INSTRUCTION ▸
In the material below, find all lines with the string "from" and copy them.

INFORMATION SUPPLIED ▸
⟨
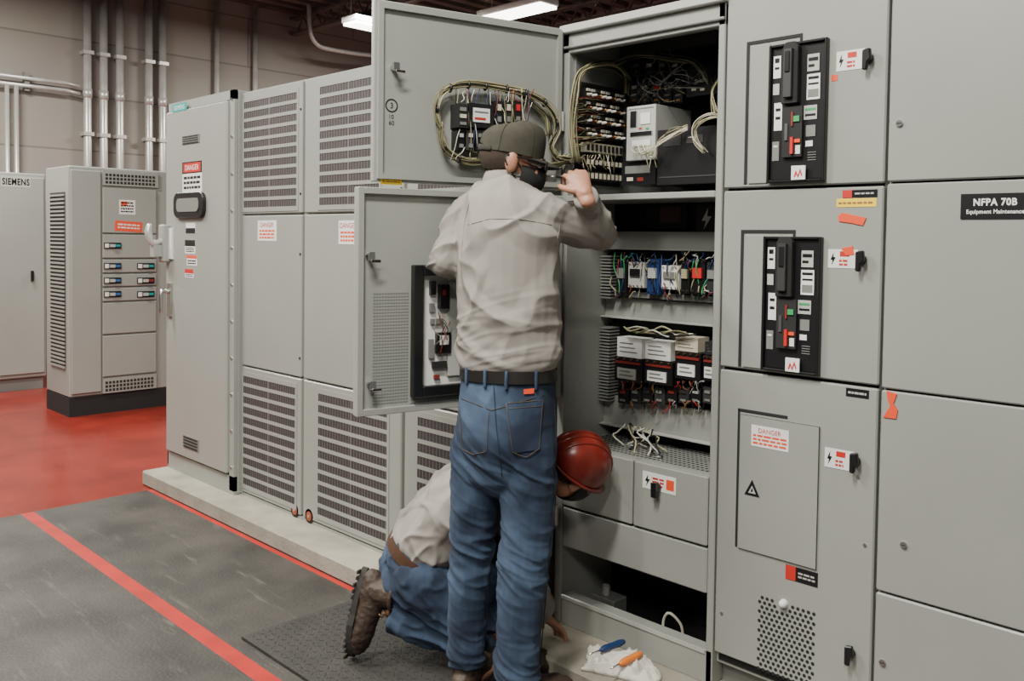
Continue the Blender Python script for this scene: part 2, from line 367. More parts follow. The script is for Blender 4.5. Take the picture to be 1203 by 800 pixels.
def fr(face, r, mb, m, y0=0, y1=.02):
    x0, z0, x1, z1 = face.rect(*r); mb.box(x0, y0, z0, x1, y1, z1, m)
for r in ((84, 200, 119, 462), (121, 222, 184, 274), (121, 276, 184, 303), (121, 305, 184, 320), (121, 322, 184, 336), (121, 338, 184, 353), (121, 355, 184, 391), (121, 393, 184, 440)):
    mb = MB(FB.M); fr(FB, r, mb, GREY); mb.build('panel', t, bev=.005)
for r in ((121, 202, 186, 219), (121, 442, 184, 459)):
    mb = MB(FB.M); x0, z0, x1, z1 = FB.rect(*r); mb.box(x0, 0, z0, x1, .02, z1, GREY)
    n = 14
    for k in range(n):
        for q in range(3):
            xa = x0 + .02 + (x1 - x0 - .04) * k / n; za_ = z0 + .015 + (z1 - z0 - .03) * q / 3
            mb.box(xa, -.002, za_, xa + (x1 - x0) / n * .6, .001, za_ + (z1 - z0) / 3 * .5, SEAM)
    mb.build('vent', t)
sticker('information_label', t, FB, (140, 235, 159, 252), WHITE, [('l', .1, .1, .9, .9, 4, BLACK), ('r', .1, .6, .5, .9, ORANGE)])
sticker('warning_label', t, FB, (135, 260, 167, 272), ORANGE, [('l', .1, .2, .9, .8, 2, WHITE)], rot=.05)
for yy in (285, 309, 326, 342):
    for xx in (122, 161):
        if yy == 285 and xx == 161: continue
        mb = MB(FB.M); x0, z0, x1, z1 = FB.rect(xx, yy, xx + 20, yy + 7); wd = x1 - x0; h = z1 - z0
        mb.box(x0, -.008, z0, x1, 0, z1, BLACK); mb.box(x0 + wd * .34, -.028, z0 + h * .25, x0 + wd * .60, -.008, z1 - h * .25, GREYL)
        mb.box(x0 + wd * .04, -.010, z0 + h * .15, x0 + wd * .28, -.008, z1 - h * .15, WHITE); mb.box(x0 + wd * .66, -.010, z0 + h * .3, x0 + wd * .95, -.008, z1 - h * .3, [BLUEL, DKRED, BLUEL, TEAL][(yy // 8 + xx // 30) % 4]); mb.build('circuit_breaker', t)
FBs = Face((0, yb0, 0)); mb = MB(FBs.M); x0, z0, x1, z1 = FBs.rect(60, 226, 77, 430); x0 = max(x0, xbk + .05)
mb.box(x0, -.006, z0, x1, 0, z1, SLOT)
for k in range(44): za_ = z0 + (z1 - z0) * k / 44; mb.box(x0, -.016, za_, x1, -.005, za_ + (z1 - z0) / 44 * .45, GREY)
mb.build('side_louver', t)
# ---------------------------------------------------------------- end cabinet
FS = Face((0, 2.36, 0)); XS0 = FS.pp(197, 340)[0]; XS1 = FS.pp(275, 340)[0]; ZS = FS.pp(240, 113)[1]
t = thing('switchgear_cabinet', 'end cabinet with small black window, danger sign and side switch lever', 'cabinet', ((XS0 + XS1) / 2, 2.8, PADZ))
mb = MB(); mb.box(XS0, 2.38, PADZ, XS1, 3.3, ZS, GREY); mb.build('body', t, bev=.006)
mb = MB(FS.M); mb.box(XS0, 0, PADZ + .02, XS0 + .012, .02, ZS, GREY); mb.box(XS1 - .05, 0, PADZ + .02, XS1, .02, ZS, GREY); mb.box(XS0, 0, ZS - .05, XS1, .02, ZS, GREY)
mb.box(XS0, 0, PADZ, XS1, .02, PADZ + .1, GREY); mb.build('front_frame', t)
mb = MB(FS.M); mb.box(XS0 + .015, -.018, PADZ + .11, XS1 - .055, .02, ZS - .055, GREY); door = mb.build('door', t, bev=.008)
for k in range(11):
    z = PADZ + .15 + k * (ZS - PADZ - .2) / 10; mb = MB(FS.M); mb.cyl((XS1 - .025, -.006, z), (XS1 - .025, .001, z), .008, CHROME, 8); mb.build('frame_bolt', t)
y_ = -.018
sticker('maker_logo', t, FS, (206, 122, 223, 131), TEAL, [('t', 'SIEMENS', .5, .5, .6, WHITE, .92)], y=y_)
def vent(r, y=y_, face=FS, par=t, nx=7, nz=4):
    mb = MB(face.M); x0, z0, x1, z1 = face.rect(*r); mb.box(x0, y - .004, z0, x1, y, z1, GREYD)
    for k in range(nz): za_ = z0 + (z1 - z0) * (k + .2) / nz; mb.box(x0 + .01, y - .006, za_, x1 - .01, y - .003, za_ + (z1 - z0) / nz * .5, SEAM)
    return mb.build('vent', par)
vent((218, 159, 238, 169)); vent((219, 513, 237, 527))
sticker('danger_sign', t, FS, (218, 190, 241, 226), WHITE, [('r', 0, .62, 1, 1, BLACK), ('r', .06, .66, .94, .96, RED), ('t', 'DANGER', .5, .81, .17, WHITE, .8), ('l', .08, .08, .92, .56, 3, BLACK)], y=y_)
mb = MB(FS.M); x0, z0, x1, z1 = FS.rect(211, 226, 246, 256)
def rrect(x0, z0, x1, z1, r, n=5):
    o = []
    for cx, cz, a0 in ((x1 - r, z1 - r, 0), (x0 + r, z1 - r, 90), (x0 + r, z0 + r, 180), (x1 - r, z0 + r, 270)):
        for k in range(n + 1): a = math.radians(a0 + 90 * k / n); o.append((cx + r * math.cos(a), cz + r * math.sin(a)))
    return o
mb.prism(rrect(x0, z0, x1, z1, .05), -.04, -.018, BLACK); wn = mb.build('window_frame', t, bev=.004)
mb = MB(FS.M); mb.prism(rrect(x0 + .05, z0 + .035, x1 - .05, z1 - .035, .03), -.044, -.038, GREYD); mb.build('glass', wn)
for r, its in (((222, 262, 233, 274), [('r', 0, 0, 1, .5, BLACK)]), ((221, 282, 233, 298), [('r', .0, .55, 1, 1, BLACK), ('l', .1, .1, .9, .5, 3, BLACK)]), ((223, 300, 235, 312), [('r', 0, .7, 1, 1, ORANGE), ('l', .1, .1, .9, .6, 2, BLACK)]), ((221, 316, 231, 326), [('r', 0, .5, 1, 1, RED), ('l', .1, .1, .9, .45, 2, BLACK)])):
    sticker('small_label', t, FS, r, WHITE, its, y=y_)
mb = MB(FS.M); x0, z0, x1, z1 = FS.rect(197, 264, 208, 308); mb.box(x0, -.06, z0, x0 + .08, -.015, z1, GREY); sw = mb.build('switch_housing', t, bev=.008)
mb = MB(FS.M); mb.box(x0 + .08, -.03, z0 + .02, x0 + .12, -.018, z1 - .02, WHITE); mb.build('switch_plate', sw)
mb = MB(FS.M); zc = z0 + (z1 - z0) * .55; mb.limb([(x0 + .04, -.06, zc), (x0 + .035, -.11, zc - .01), (x0 + .03, -.13, zc + .05), (x0 + .03, -.125, zc + .09)], [.018, .018, .022, .018], STEEL, n=10); mb.box(x0 + .005, -.11, zc - .09, x0 + .06, -.06, zc - .02, GREY); mb.build('switch_lever', sw)
mb = MB(FS.M); x0, z0, x1, z1 = FS.rect(200, 333, 213, 372); mb.box(x0 + .02, -.03, z0, x0 + .07, -.018, z1, CHROME)
mb.limb([(x0 + .045, -.03, z1 - .05), (x0 + .045, -.075, z1 - .05), (x0 + .05, -.08, z0 + .03)], [.013, .013, .011], CHROME, n=8); mb.build('door_handle', t, label='chrome lever handle')
# ---------------------------------------------------------------- louvered cabinets
FL = Face((0, 2.40, 0)); ZL = FL.pp(315, 101)[1]; ZB = FL.pp(315, 590)[1]
XL = [XS1 + .002, FL.pp(355.5, 340)[0], FL.pp(473, 520)[0], -2.26]
zd1 = FL.pp(315, 252)[1]; zd2 = FL.pp(315, 436)[1]
def louver(par, x0, z0, x1, z1, n, y=0):
    mb = MB(FL.M); mb.frame(x0 - .015, z0 - .015, x1 + .015, z1 + .015, .015, y - .003, y + .002, GREY)
    mb.box(x0, y - .001, z0, x1, y + .002, z1, SLOT); st = (z1 - z0) / n
    q = x0 + .012
    while q < x1 - .005: mb.box(q, y - .0016, z0, q + .0036, y, z1, SLOTL); q += .0220
    for k in range(n + 1):
        zc = z0 + k * st; mb.box(x0, y - .003, max(z0, zc - st * .165), x1, y, min(z1, zc + st * .165), GREY)
    xc = (x0 + x1) / 2; mb.box(xc - .005, y - .0025, z0, xc + .005, y, z1, SLOTL)
    return mb.build('louver_panel', par)
llab = ['first louvered grey cabinet beside the end cabinet with the black window', 'second louvered grey cabinet along the row, left of the large open door', 'third louvered grey cabinet mostly hidden behind the open doors and kneeling person']
for i in range(3):
    a, b = XL[i], XL[i + 1]
    t = thing('louvered_cabinet', llab[i], 'cabinet', ((a + b) / 2, 2.85, PADZ), 'louvered cabinets in the row')
    mb = MB(); mb.box(a + .002, 2.42, ZB - .02, b - .002, 3.3, ZL, GREY); mb.build('body', t, bev=.004)
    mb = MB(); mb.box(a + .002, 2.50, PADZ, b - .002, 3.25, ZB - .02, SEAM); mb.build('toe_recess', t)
    mb = MB(FL.M); mb.box(a + .002, .005, ZB - .05, b - .002, .05, ZB - .005, GREY); mb.build('bottom_rail', t)
    lw = {0: (282, 349), 1: (376, 446), 2: (492, 610)}[i]; lb = {0: (282, 347), 1: (374, 455), 2: (491, 610)}[i]
    for nm, z0, z1 in (('upper_panel', zd1 + .004, ZL - .01), ('middle_panel', zd2 + .004, zd1 - .004), ('lower_panel', ZB, zd2 - .004)):
        mb = MB(FL.M); mb.box(a + .012, 0, z0, b - .012, .022, z1, GREY); mb.build(nm, t, bev=.005)
    for (pa, pb), ym, q0, q1 in ((lw, 180, 245, 113), (lb, 522, 582, 446)):
        xa, xb = max(a + .032, FL.pp(pa, ym)[0]), min(b - .03, FL.pp(pb, ym)[0]); louver(t, xa, FL.pp(315, q0)[1], xb, FL.pp(315, q1)[1], 11)
    if i < 2:
        r = ((303, 259, 325, 283), (398, 259, 421, 287))[i]
        sticker('danger_sign', t, FL, r, WHITE, [('t', 'DANGER', .5, .79, .22, RED, .85), ('l', .1, .08, .9, .58, 3, ORANGE)])
    for z in (zd1 + .1, zd1 - .2, ZL - .15, zd2 + .1): mb = MB(FL.M); mb.cyl((b - .022, -.004, z), (b - .022, .001, z), .006, SEAM, 8); mb.build('panel_screw', t)
    if i < 2:
        x = FL.pp(346, 608)[0] if i == 0 else FL.pp(363, 608)[0]; z = PADZ + .036
        mb = MB(); mb.cyl((x, 2.40, z), (x, 2.44, z), .036, SEAM, 16); mb.cyl((x, 2.398, z), (x, 2.40, z), .024, RUST, 12); mb.cyl((x, 2.396, z), (x, 2.398, z), .008, CHROME, 10); cs = mb.build('caster', t)
        mb = MB(); mb.box(x - .03, 2.405, z + .02, x + .03, 2.435, ZB - .01, RUST); mb.build('fork', cs, label='rust red caster fork')
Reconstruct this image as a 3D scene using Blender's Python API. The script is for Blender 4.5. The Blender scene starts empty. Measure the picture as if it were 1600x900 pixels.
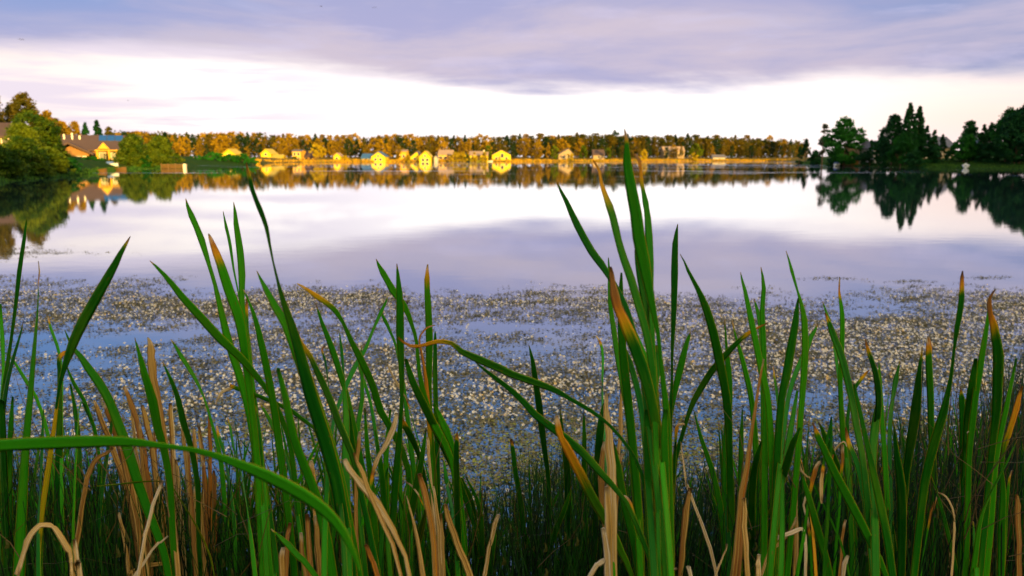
import bpy, math, random
import numpy as np
from mathutils import Vector, noise as mnoise
R = math.radians
C = bpy.context.scene.collection
sc = bpy.context.scene

# ------------------------------------------------------------------ camera
CAM_H, FPX, HOR = 1.6, 1200.0, 247.0
PITCH = math.atan((450 - HOR) / FPX)
cd = bpy.data.cameras.new('camera'); cam = bpy.data.objects.new('camera', cd); C.objects.link(cam)
cam.location = (0, 0, CAM_H); cam.rotation_euler = (R(90) - PITCH, 0, 0)
cd.sensor_width = 36; cd.lens = 36 * FPX / 1600
cd.clip_start = 0.05; cd.clip_end = 6000
cd.dof.use_dof = True; cd.dof.focus_distance = 1.7; cd.dof.aperture_fstop = 6.3
sc.camera = cam

# ------------------------------------------------------------------ world, sun, exposure
SUN_EL, SUN_AZ = R(6.0), R(25.0)      # sun stands behind the camera, a little to its right
w = bpy.data.worlds.new('World'); sc.world = w; w.use_nodes = True
wn = w.node_tree; wn.nodes.clear()
def N(t, **k):
    n = wn.nodes.new(t)
    for a, b in k.items(): setattr(n, a, b)
    return n
def sock(nt, v, s):
    if isinstance(v, bpy.types.NodeSocket): nt.links.new(v, s)
    else: s.default_value = v
def M(op, a, b=None, c=None, nt=None, clamp=False):
    nt = nt or wn
    n = nt.nodes.new('ShaderNodeMath'); n.operation = op; n.use_clamp = clamp
    sock(nt, a, n.inputs[0])
    if b is not None: sock(nt, b, n.inputs[1])
    if c is not None: sock(nt, c, n.inputs[2])
    return n.outputs[0]
def MIX(f, a, b, nt=None):
    nt = nt or wn
    n = nt.nodes.new('ShaderNodeMix'); n.data_type = 'RGBA'
    sock(nt, f, n.inputs[0])
    for v, s in ((a, n.inputs[6]), (b, n.inputs[7])):
        if isinstance(v, tuple): s.default_value = (*v, 1) if len(v) == 3 else v
        else: nt.links.new(v, s)
    return n.outputs[2]
def SS(x, lo, hi, nt=None):
    nt = nt or wn
    n = nt.nodes.new('ShaderNodeMapRange'); n.interpolation_type = 'SMOOTHSTEP'
    sock(nt, x, n.inputs[0]); sock(nt, lo, n.inputs[1]); sock(nt, hi, n.inputs[2])
    return n.outputs[0]
def COMB(x, y, z, nt=None):
    nt = nt or wn
    n = nt.nodes.new('ShaderNodeCombineXYZ')
    for v, s in zip((x, y, z), n.inputs): sock(nt, v, s)
    return n.outputs[0]
def NOISE(vec, scale, detail=4, rough=.55, nt=None, dist=0.):
    nt = nt or wn
    n = nt.nodes.new('ShaderNodeTexNoise'); nt.links.new(vec, n.inputs['Vector'])
    n.inputs['Scale'].default_value = scale; n.inputs['Detail'].default_value = detail
    n.inputs['Roughness'].default_value = rough; n.inputs['Distortion'].default_value = dist
    return n.outputs[0]
tc = N('ShaderNodeTexCoord'); sp = N('ShaderNodeSeparateXYZ'); wn.links.new(tc.outputs['Generated'], sp.inputs[0])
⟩
RESULT OF THIS EXERCISE ▸
Continue the Blender Python script for this scene: part 2, from line 367. More parts follow. The script is for Blender 4.5. Take the picture to be 1203 by 800 pixels.
from mathutils import Vector, noise as mnoise